Immer für eine Überraschung gut
Wenn sich der Autor im Eifer des Gefechts in einer Ereignislücke verheddert, lässt er sich etwas einfallen, das keineswegs der Logik unterworfen sein muss. Wie verbirgt man seine Pläne vor Horchern, die jedes Kommunikationsgerät ‚anzapfen‘ können? Praktischerweise beschäftigt sich Clifton Rudge nach Feierabend mit dem Hobby der Gedankenleserei. In der Krise leuchtet die bisher nur kümmerlich ausgeprägte Fähigkeit in seinem Schädel auf. Siehe da, wunderbar ‚hören‘ kann ihn ‚zufällig‘ die junge/hübsche Liz, die nunmehr - obwohl Frau! - in den Kampf um die Selbstbestimmung der Menschheit eingreifen darf.

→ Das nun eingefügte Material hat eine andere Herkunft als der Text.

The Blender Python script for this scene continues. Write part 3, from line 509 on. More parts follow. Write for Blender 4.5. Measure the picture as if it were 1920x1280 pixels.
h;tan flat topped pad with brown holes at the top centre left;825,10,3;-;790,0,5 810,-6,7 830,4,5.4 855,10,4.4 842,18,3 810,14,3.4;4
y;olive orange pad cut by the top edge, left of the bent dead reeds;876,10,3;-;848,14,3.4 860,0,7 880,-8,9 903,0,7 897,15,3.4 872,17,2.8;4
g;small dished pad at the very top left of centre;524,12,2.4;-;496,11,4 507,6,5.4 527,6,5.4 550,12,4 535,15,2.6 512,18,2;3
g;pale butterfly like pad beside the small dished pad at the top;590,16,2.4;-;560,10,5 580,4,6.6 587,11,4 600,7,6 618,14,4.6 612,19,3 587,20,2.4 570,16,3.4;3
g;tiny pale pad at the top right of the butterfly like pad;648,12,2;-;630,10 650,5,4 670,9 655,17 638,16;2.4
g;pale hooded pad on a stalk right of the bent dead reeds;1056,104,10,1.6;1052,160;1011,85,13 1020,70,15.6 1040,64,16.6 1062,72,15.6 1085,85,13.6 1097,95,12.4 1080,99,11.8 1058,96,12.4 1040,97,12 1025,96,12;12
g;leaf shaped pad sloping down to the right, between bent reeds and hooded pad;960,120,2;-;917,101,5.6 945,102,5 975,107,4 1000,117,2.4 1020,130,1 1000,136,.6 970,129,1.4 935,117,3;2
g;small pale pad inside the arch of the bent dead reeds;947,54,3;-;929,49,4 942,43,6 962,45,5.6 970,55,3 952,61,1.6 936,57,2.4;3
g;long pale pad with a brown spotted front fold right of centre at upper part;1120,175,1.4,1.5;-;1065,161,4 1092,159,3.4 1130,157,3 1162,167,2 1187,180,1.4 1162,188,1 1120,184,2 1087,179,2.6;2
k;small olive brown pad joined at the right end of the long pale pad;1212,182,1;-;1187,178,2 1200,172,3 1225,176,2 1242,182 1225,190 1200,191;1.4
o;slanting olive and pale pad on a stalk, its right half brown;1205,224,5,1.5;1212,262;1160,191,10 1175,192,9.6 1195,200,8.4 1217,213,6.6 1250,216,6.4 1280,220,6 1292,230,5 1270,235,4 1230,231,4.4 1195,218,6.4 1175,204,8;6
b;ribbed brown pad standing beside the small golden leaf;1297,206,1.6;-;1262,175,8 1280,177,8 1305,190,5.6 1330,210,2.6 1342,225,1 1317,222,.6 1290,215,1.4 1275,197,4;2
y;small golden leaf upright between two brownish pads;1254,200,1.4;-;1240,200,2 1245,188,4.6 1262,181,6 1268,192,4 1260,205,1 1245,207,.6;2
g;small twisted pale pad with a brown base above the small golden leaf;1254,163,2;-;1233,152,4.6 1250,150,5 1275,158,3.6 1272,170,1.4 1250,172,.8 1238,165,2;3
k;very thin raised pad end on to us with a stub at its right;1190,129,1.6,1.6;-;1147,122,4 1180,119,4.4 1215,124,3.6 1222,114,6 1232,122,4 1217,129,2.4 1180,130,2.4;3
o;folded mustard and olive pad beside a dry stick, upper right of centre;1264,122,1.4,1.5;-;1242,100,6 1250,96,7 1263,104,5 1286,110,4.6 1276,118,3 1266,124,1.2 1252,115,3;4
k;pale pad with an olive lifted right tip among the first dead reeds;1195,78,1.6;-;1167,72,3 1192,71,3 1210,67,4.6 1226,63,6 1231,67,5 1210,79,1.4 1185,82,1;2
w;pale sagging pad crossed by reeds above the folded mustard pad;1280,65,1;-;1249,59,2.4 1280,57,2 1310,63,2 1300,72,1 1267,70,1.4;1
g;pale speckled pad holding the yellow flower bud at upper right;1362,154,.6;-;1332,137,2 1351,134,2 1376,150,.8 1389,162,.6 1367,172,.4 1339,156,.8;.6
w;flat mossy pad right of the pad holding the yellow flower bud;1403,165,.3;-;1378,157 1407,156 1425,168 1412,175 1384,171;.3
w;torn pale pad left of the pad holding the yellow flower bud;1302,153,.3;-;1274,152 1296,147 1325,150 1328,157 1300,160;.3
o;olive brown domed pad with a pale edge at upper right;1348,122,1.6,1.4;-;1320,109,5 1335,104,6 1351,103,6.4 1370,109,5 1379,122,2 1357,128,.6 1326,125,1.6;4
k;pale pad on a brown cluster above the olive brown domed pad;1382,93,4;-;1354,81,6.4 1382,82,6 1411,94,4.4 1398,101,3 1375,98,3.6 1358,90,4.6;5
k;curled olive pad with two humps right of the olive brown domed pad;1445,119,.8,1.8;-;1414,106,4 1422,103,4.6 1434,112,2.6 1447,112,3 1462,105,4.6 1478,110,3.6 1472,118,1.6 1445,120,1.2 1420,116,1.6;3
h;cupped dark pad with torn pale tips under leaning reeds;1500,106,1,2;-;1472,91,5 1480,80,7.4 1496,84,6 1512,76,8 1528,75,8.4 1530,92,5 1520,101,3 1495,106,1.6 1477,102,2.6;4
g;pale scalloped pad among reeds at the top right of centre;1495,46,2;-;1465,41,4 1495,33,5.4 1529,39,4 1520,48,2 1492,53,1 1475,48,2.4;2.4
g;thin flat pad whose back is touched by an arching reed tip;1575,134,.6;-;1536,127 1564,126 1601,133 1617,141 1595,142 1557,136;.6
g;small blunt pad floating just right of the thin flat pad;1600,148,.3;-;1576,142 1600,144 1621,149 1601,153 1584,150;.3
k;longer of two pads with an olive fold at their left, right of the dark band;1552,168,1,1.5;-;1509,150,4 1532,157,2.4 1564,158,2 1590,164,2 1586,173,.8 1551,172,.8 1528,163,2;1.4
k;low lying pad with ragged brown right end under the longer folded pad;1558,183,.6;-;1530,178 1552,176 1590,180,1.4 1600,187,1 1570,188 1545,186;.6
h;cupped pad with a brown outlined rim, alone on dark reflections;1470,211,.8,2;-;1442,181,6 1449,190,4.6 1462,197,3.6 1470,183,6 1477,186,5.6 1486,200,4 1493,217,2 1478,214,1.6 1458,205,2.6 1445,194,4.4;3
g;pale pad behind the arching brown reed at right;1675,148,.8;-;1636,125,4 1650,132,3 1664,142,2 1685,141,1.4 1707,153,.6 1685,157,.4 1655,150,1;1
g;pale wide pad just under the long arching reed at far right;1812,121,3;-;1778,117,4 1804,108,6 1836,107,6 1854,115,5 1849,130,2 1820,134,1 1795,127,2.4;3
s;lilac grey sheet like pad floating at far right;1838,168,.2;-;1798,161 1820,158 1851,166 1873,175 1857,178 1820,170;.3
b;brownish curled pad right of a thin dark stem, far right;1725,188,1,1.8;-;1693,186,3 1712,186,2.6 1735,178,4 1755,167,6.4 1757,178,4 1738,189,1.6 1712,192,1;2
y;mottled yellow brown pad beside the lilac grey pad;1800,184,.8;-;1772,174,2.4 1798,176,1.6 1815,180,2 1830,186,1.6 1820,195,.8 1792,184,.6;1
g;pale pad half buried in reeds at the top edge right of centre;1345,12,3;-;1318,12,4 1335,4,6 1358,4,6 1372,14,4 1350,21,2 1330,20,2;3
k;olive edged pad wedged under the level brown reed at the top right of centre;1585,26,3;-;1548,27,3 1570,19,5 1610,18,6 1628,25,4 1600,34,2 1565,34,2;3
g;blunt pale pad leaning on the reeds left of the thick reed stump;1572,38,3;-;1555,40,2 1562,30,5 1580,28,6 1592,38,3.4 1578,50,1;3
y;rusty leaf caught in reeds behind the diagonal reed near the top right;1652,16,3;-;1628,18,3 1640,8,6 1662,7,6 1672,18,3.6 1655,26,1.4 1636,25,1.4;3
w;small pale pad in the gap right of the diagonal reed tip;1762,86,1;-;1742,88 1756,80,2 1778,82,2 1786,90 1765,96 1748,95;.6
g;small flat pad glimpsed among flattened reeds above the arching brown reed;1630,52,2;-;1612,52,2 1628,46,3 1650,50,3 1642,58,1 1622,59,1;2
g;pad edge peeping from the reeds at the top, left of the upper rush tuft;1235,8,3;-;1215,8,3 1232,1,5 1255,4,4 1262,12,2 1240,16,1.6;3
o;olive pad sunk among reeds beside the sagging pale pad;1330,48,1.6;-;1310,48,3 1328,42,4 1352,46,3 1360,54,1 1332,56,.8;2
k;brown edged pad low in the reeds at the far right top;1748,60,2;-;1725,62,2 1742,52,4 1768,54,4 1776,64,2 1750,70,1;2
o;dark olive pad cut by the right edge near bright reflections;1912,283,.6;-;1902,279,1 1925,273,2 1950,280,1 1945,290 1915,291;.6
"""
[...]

Dass der Zweite Weltkrieg noch den Zeitgeist prägt, belegt eine mehrfach aufgegriffene Episode: Der Blick in Professor Brownlows Wundermaschine enthüllt, wie einer der Robot-Wächter Adolf Hitler Anweisungen gibt! Der hat bekanntlich keine Außerirdischen benötigt, um ‚seinen‘ Teil der Erde in eine Hölle zu verwandeln, doch für Bulmer ist das Bild zu verlockend: Die reale Historie unterstreicht die menschenverachtenden Manipulationen der Roboter.
Die wirken bei nüchterner Betrachtung nicht so beeindruckend wie vom Verfasser beschworen. Da ist beispielsweise der unglaubliche Aufwand, der seit Jahrtausenden getrieben wird, um die Erdlinge zu manipulieren! Nie schlüssig geklärt wird auch die Frage, warum die Robot-Wächter bzw. ihre Herren eigentlich so nachdrücklich im Verborgenen wirken, wenn sie der Menschheit überlegen sind und sie dicht an der Kandare halten wollen. Wieso sie sich als menschliche Hilfskräfte ausgerechnet tumbe Gangster aus Londons eher kinotauglichen Unterwelt rekrutieren. Oder warum ... Aber lassen wir es gut sein und erkennen „“ Von Robotern beherrscht“ als wüstes, inhaltlich hin- und herpreschendes, gerade deshalb immer noch unterhaltsames Garn an.
Fazit:
Trivial-Science Fiction aus der unmittelbaren Zeit nach dem Zweiten Weltkrieg und noch von diesem geprägt; die Standard-Handlung einer außerirdischen Invasion wird sehr eigenwillig bzw. britisch-„gemütlich“ dargestellt und lebt von absurden Einfällen: Trash der gelungenen Art.